**Written request**
In the listing below, pick out lines with "scene".
***** Information supplied
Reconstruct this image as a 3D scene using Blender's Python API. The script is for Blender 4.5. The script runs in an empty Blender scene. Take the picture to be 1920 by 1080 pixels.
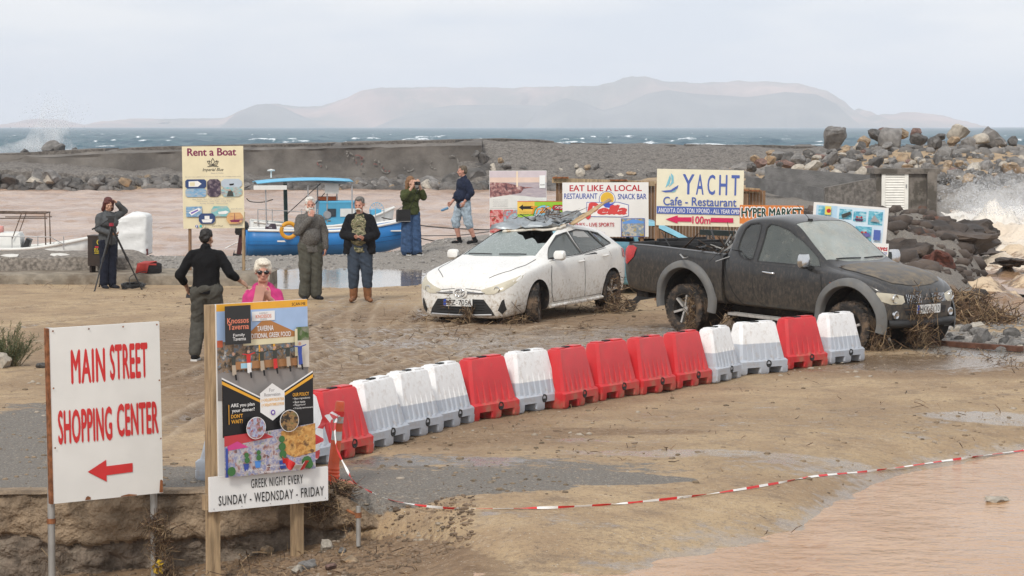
import bpy, bmesh, math, random
import numpy as np
from mathutils import Vector, Matrix, noise as mnoise
random.seed(7); np.random.seed(7)
S = bpy.context.scene
COL = S.collection
R = math.radians
# ------------------------------------------------------------------ camera
FPX, EYE = 4800.0, 3.0                      # focal length in photograph pixels, eye height in metres
PITCH = math.atan(303.0 / FPX)
cd = bpy.data.cameras.new('camera'); cam = bpy.data.objects.new('camera', cd); COL.objects.link(cam)
cd.lens = 90.0; cd.sensor_width = 36.0; cd.clip_start = 0.5; cd.clip_end = 40000
cam.location = (0, 0, EYE); cam.rotation_euler = (math.pi / 2 - PITCH, 0, 0)
S.camera = cam
# ------------------------------------------------------------------ world
SUN_EL, SUN_AZ = R(42), R(200)              # azimuth clockwise from +Y: behind the camera, a little to its left
W = bpy.data.worlds.new('World'); S.world = W; W.use_nodes = True
nt = W.node_tree; nt.nodes.clear()
def wn(t, **k):
    n = nt.nodes.new(t)
    for a, b in k.items(): setattr(n, a, b)
    return n
out = wn('ShaderNodeOutputWorld'); bg = wn('ShaderNodeBackground'); bg.inputs[1].default_value = 0.1
sky = wn('ShaderNodeTexSky', sky_type='NISHITA', sun_disc=False, sun_elevation=SUN_EL, sun_rotation=SUN_AZ)
sky.air_density = 1.2; sky.dust_density = 4.0; sky.ozone_density = 1.0
tc = wn('ShaderNodeTexCoord'); mp = wn('ShaderNodeMapping'); mp.inputs['Scale'].default_value = (3.0, 3.0, 13.0)
nz = wn('ShaderNodeTexNoise'); nz.inputs['Scale'].default_value = 2.6; nz.inputs['Detail'].default_value = 6; nz.inputs['Roughness'].default_value = .5
cr = wn('ShaderNodeValToRGB')
cr.color_ramp.elements[0].position = .38; cr.color_ramp.elements[0].color = (5.95, 6.35, 6.95, 1)
cr.color_ramp.elements[1].position = .60; cr.color_ramp.elements[1].color = (8.0, 7.92, 7.8, 1)
mx = wn('ShaderNodeMix', data_type='RGBA'); mx.inputs[0].default_value = .9
L = nt.links.new
L(tc.outputs['Generated'], mp.inputs[0]); L(mp.outputs[0], nz.inputs['Vector']); L(nz.outputs[0], cr.inputs[0])
L(sky.outputs[0], mx.inputs[6]); L(cr.outputs[0], mx.inputs[7]); L(mx.outputs[2], bg.inputs[0]); L(bg.outputs[0], out.inputs[0])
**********
**Answer to the task**
Reconstruct this image as a 3D scene using Blender's Python API. The script is for Blender 4.5. The script runs in an empty Blender scene. Take the picture to be 1920 by 1080 pixels.
S = bpy.context.scene